* _DATA BLOCK_:

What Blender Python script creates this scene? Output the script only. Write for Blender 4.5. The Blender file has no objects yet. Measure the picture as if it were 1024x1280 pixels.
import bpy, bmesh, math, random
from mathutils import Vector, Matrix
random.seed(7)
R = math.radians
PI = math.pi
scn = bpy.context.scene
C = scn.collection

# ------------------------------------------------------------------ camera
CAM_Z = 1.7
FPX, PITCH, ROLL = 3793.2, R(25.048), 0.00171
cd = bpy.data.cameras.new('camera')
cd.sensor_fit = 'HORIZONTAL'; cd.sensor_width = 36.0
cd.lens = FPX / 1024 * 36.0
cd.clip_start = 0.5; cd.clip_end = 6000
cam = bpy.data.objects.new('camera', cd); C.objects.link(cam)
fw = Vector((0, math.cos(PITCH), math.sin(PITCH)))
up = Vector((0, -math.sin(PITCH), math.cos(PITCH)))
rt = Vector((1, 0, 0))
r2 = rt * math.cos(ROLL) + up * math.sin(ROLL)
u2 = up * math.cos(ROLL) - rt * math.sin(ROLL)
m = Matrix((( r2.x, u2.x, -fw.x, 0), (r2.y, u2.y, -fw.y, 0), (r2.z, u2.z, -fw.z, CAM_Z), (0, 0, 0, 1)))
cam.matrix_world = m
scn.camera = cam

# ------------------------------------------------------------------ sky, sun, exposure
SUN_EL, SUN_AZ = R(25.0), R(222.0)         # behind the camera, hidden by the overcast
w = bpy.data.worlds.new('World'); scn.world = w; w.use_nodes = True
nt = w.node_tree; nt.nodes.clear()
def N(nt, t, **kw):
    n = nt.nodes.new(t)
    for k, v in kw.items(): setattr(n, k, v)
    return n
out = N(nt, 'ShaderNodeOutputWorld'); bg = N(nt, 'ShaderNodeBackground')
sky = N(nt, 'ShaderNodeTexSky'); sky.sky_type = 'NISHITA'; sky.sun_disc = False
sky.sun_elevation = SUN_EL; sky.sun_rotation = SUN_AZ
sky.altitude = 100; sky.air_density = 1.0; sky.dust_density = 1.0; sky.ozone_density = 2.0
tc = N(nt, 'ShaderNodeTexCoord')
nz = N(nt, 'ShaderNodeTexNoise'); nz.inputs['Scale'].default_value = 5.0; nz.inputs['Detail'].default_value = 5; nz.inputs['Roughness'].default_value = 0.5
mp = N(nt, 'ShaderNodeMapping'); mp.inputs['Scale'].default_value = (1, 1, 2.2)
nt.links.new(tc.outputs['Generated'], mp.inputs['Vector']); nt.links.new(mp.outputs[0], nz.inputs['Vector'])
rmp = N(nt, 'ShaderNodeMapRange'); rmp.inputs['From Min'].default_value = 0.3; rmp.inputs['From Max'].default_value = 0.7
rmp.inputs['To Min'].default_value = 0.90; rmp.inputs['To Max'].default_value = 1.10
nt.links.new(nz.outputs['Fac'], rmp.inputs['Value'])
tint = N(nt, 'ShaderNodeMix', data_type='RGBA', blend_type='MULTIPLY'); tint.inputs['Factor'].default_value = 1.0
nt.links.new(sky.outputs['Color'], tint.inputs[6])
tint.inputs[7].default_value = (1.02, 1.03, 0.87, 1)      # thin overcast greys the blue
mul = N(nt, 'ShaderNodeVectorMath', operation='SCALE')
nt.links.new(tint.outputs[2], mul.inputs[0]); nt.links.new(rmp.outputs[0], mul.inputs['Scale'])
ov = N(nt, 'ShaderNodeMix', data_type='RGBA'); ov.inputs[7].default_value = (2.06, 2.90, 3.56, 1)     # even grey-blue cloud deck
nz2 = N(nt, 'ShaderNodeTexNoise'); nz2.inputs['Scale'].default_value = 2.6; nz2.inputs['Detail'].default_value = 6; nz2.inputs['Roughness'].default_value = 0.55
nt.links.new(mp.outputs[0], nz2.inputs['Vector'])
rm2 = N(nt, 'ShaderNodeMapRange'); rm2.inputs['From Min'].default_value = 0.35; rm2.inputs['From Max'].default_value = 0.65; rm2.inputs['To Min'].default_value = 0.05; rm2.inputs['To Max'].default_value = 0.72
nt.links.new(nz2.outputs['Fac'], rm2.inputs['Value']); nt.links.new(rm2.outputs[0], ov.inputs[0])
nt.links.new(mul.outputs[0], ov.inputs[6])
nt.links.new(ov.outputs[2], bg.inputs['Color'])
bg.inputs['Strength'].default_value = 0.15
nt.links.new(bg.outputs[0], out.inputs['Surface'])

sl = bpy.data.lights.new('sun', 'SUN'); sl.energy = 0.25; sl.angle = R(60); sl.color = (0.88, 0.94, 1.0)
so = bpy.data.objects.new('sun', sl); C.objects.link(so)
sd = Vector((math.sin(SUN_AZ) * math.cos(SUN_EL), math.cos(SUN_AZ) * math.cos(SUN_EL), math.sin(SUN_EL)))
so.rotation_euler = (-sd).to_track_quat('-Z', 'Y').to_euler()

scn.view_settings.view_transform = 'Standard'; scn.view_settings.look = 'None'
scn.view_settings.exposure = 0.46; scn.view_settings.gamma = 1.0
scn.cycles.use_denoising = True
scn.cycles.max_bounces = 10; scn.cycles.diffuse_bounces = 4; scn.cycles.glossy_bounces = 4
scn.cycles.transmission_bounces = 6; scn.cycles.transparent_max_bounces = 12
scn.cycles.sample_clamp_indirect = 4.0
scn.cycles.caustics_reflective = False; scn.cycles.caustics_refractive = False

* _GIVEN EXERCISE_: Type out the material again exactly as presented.

* _WRITTEN SOLUTION_:
What Blender Python script creates this scene? Output the script only. Write for Blender 4.5. The Blender file has no objects yet. Measure the picture as if it were 1024x1280 pixels.
import bpy, bmesh, math, random
from mathutils import Vector, Matrix
random.seed(7)
R = math.radians
PI = math.pi
scn = bpy.context.scene
C = scn.collection

# ------------------------------------------------------------------ camera
CAM_Z = 1.7
FPX, PITCH, ROLL = 3793.2, R(25.048), 0.00171
cd = bpy.data.cameras.new('camera')
cd.sensor_fit = 'HORIZONTAL'; cd.sensor_width = 36.0
cd.lens = FPX / 1024 * 36.0
cd.clip_start = 0.5; cd.clip_end = 6000
cam = bpy.data.objects.new('camera', cd); C.objects.link(cam)
fw = Vector((0, math.cos(PITCH), math.sin(PITCH)))
up = Vector((0, -math.sin(PITCH), math.cos(PITCH)))
rt = Vector((1, 0, 0))
r2 = rt * math.cos(ROLL) + up * math.sin(ROLL)
u2 = up * math.cos(ROLL) - rt * math.sin(ROLL)
m = Matrix((( r2.x, u2.x, -fw.x, 0), (r2.y, u2.y, -fw.y, 0), (r2.z, u2.z, -fw.z, CAM_Z), (0, 0, 0, 1)))
cam.matrix_world = m
scn.camera = cam

# ------------------------------------------------------------------ sky, sun, exposure
SUN_EL, SUN_AZ = R(25.0), R(222.0)         # behind the camera, hidden by the overcast
w = bpy.data.worlds.new('World'); scn.world = w; w.use_nodes = True
nt = w.node_tree; nt.nodes.clear()
def N(nt, t, **kw):
    n = nt.nodes.new(t)
    for k, v in kw.items(): setattr(n, k, v)
    return n
out = N(nt, 'ShaderNodeOutputWorld'); bg = N(nt, 'ShaderNodeBackground')
sky = N(nt, 'ShaderNodeTexSky'); sky.sky_type = 'NISHITA'; sky.sun_disc = False
sky.sun_elevation = SUN_EL; sky.sun_rotation = SUN_AZ
sky.altitude = 100; sky.air_density = 1.0; sky.dust_density = 1.0; sky.ozone_density = 2.0
tc = N(nt, 'ShaderNodeTexCoord')
nz = N(nt, 'ShaderNodeTexNoise'); nz.inputs['Scale'].default_value = 5.0; nz.inputs['Detail'].default_value = 5; nz.inputs['Roughness'].default_value = 0.5
mp = N(nt, 'ShaderNodeMapping'); mp.inputs['Scale'].default_value = (1, 1, 2.2)
nt.links.new(tc.outputs['Generated'], mp.inputs['Vector']); nt.links.new(mp.outputs[0], nz.inputs['Vector'])
rmp = N(nt, 'ShaderNodeMapRange'); rmp.inputs['From Min'].default_value = 0.3; rmp.inputs['From Max'].default_value = 0.7
rmp.inputs['To Min'].default_value = 0.90; rmp.inputs['To Max'].default_value = 1.10
nt.links.new(nz.outputs['Fac'], rmp.inputs['Value'])
tint = N(nt, 'ShaderNodeMix', data_type='RGBA', blend_type='MULTIPLY'); tint.inputs['Factor'].default_value = 1.0
nt.links.new(sky.outputs['Color'], tint.inputs[6])
tint.inputs[7].default_value = (1.02, 1.03, 0.87, 1)      # thin overcast greys the blue
mul = N(nt, 'ShaderNodeVectorMath', operation='SCALE')
nt.links.new(tint.outputs[2], mul.inputs[0]); nt.links.new(rmp.outputs[0], mul.inputs['Scale'])
ov = N(nt, 'ShaderNodeMix', data_type='RGBA'); ov.inputs[7].default_value = (2.06, 2.90, 3.56, 1)     # even grey-blue cloud deck
nz2 = N(nt, 'ShaderNodeTexNoise'); nz2.inputs['Scale'].default_value = 2.6; nz2.inputs['Detail'].default_value = 6; nz2.inputs['Roughness'].default_value = 0.55
nt.links.new(mp.outputs[0], nz2.inputs['Vector'])
rm2 = N(nt, 'ShaderNodeMapRange'); rm2.inputs['From Min'].default_value = 0.35; rm2.inputs['From Max'].default_value = 0.65; rm2.inputs['To Min'].default_value = 0.05; rm2.inputs['To Max'].default_value = 0.72
nt.links.new(nz2.outputs['Fac'], rm2.inputs['Value']); nt.links.new(rm2.outputs[0], ov.inputs[0])
nt.links.new(mul.outputs[0], ov.inputs[6])
nt.links.new(ov.outputs[2], bg.inputs['Color'])
bg.inputs['Strength'].default_value = 0.15
nt.links.new(bg.outputs[0], out.inputs['Surface'])

sl = bpy.data.lights.new('sun', 'SUN'); sl.energy = 0.25; sl.angle = R(60); sl.color = (0.88, 0.94, 1.0)
so = bpy.data.objects.new('sun', sl); C.objects.link(so)
sd = Vector((math.sin(SUN_AZ) * math.cos(SUN_EL), math.cos(SUN_AZ) * math.cos(SUN_EL), math.sin(SUN_EL)))
so.rotation_euler = (-sd).to_track_quat('-Z', 'Y').to_euler()

scn.view_settings.view_transform = 'Standard'; scn.view_settings.look = 'None'
scn.view_settings.exposure = 0.46; scn.view_settings.gamma = 1.0
scn.cycles.use_denoising = True
scn.cycles.max_bounces = 10; scn.cycles.diffuse_bounces = 4; scn.cycles.glossy_bounces = 4
scn.cycles.transmission_bounces = 6; scn.cycles.transparent_max_bounces = 12
scn.cycles.sample_clamp_indirect = 4.0
scn.cycles.caustics_reflective = False; scn.cycles.caustics_refractive = False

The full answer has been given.